Book review: The high life
“Wild Trees: a Story of Passion and Daring” (Random House, 2007) by Richard Preston
Reviewed by Betty Smith
Those of us who have had the honor of walking through old growth forest know the feel of the place—the spongy duff beneath our feet, the heady odor of the foliage, the flitting movement of birds and insects in the undergrowth–all are part of our experience as we move along the forest floor.
And if we tip our head way back and look up as high as we can, what can we tell of the world at the top of the forest? The evidence from trees toppled by wind or loggers can no more tell us about the community at tree-top than the debris left by a tornado can tell us about the families that once flourished in the ruins.
“Wild Trees: a Story of Passion and Daring” (Random House, 2007) by Richard Preston is the story of Steve Sillett, Marie Antoine, Michael Taylor and a host of other brave naturalists who learned to find the tallest of the tall trees, those over 300 ft high, and who developed equipment and techniques to ascend those trees and what they found when they got to the tree tops.
What they discovered was an unexplored world, stretching into the sky, rich with biodiversity. In the canopy they found layers of soil, several feet thick, containing tons of dirt, with crowns that hold huge amounts of water.

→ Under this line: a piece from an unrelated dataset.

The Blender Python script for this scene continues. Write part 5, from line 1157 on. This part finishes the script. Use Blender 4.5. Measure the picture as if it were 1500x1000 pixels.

They found beds of ferns, thickets of fruit-bearing huckleberry and elderberry bushes, salal , blooming rhododendrons and even small trees. In places, it is “so dense with foliage that you could put on a pair of snowshoes and walk around on top and play Frisbee.”
In this environment is found ecology as diverse as the one we know from the forest floor, with species of voles, earthworms, and insects. Even aquatic life thrives at 300 ft and salamanders and Copepods, the insects of the oceans, can be found.
Understanding the ecology of the tree tops has become the new field of Canopy Science.
“Wild Trees” is part adventure book and part nature study. But it is also a romance book—the romance of daring physical feats, the romance of discovery, and even the romance between the always obsessed, sometimes slightly deranged pioneers to the world of the canopy.
When Steve Sillett and Marie Antoine marry, where would it be but suspended between two tall trees?